If yields were good they would be adding more frequency to allow the market to grow more. Yields are trash so they are cutting capicity to bring the yields back up. Bear.
Because if the market wants to grow, you can capture more traffic at a slightly lower yield but make up for it by increasing your capacity.
Do you want 1 passenger to pay $600 if you have 2 that will pay $350?
Right now the market is providing 1 passenger at 600 and the second passenger is not showing up for the $350.
The UA March schedule has been uploaded to reservation systems. We lose mainline to IAH effective March, Denver reduced to 4 daily.
^Makes sense. It's what Delta calls "right-sizing" the aircraft to the market. Empty seats will not get you larger aircraft, especially these days.
Use it or you lose it. The E175 is proving to be the perfect aircraft for OKC-IAH. Initial indications are that United loves it, and the schedules are illustrating that.
It provides mainline quality at half the plane. It arrives into the C concourse in IAH, which is used almost exclusively for mainline and E175 ops. Carry on luggage fits on board, which allows for passengers to make quick connections without waiting for carry on bags. It has two restrooms on board, and power in the seats. Wifi will be coming on board the Express fleet next year, and also hot meals will be available on all "large" Express flights. So the 170/175 and CRJ700.
It's a good fit for the business market, and it would not surprise me to see all IAH flights go to the 175. The March schedule will be 6 E175's if I remember right, and 3 145's. So it is slowly coming.
I'm great with the E75s 100%. It's the ER4s that drive me nuts.
The 175 is a great plane. The seats are strangely firm but everything catch said is dead on.
Saw some posts on a.net about AA going all RJ to ICT next summer. Is this just a dummy schedule or is that legit? Is AA making any changes to OKC-DFW with aircraft type that is not already happening today??
Weird question: What makes the S80 "Super" ?
It's an MD80. American used to use the term Luxury Liner for all their jet aircraft, and amongst the branding they named their MD80's "Super 80's" to differentiate their MD80's from those of competitors.
It has stuck and they still use S80 as the fleet code.
GDS it displays as a M80 or M83. But their internal systems show S80/S83.
To add to Catch's comments, I believe the "DC-9 Super 80" or DC-9-80 series were launched prior to the merger with McDonnell. It eventually was renamed to the MD-8X branding. AA just kept the Super 80 name around for awhile. They did change to calling it the Boeing MD-80 after the Boeing/MDD merger was done.
Frontier has has success here. But the potential for them to have even greater success exists elsewhere.
As their business model changes the need to add and remove routes does too.
Others on here can provide more details than I have... but that's the Cliff Notes version
I know nothing about the airline industry other than it revolves around transporting people in an aluminum tube high up in the sky, but I would think if they were successful here they would stay. I can't understand what having a market that is doing well would do to hurt them or prevent them from being successful elsewhere.

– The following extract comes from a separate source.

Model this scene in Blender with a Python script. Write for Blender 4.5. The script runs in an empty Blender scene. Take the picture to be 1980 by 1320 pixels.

As said above, they'll chase the dollar signs if they can. Frontier, with their new business model, is more sensitive to that than they might have been in the past. I don't know what the numbers looked like for OKC, but if they think they can get better numbers somewhere else with that plane, then they'll shuffle it around. Now, if you were to pull out your wallet and buy them a few A320s, then they might think twice about shuffling planes around.
It's also important to note that their model is changing. OKC and cities our size are not really fitting into the new business plan.
It's like if Marshall's changed their business model to a dollar tree model, there are a lot of shopping centers they would need to pull out of because the demographic isn't the one they are chasing.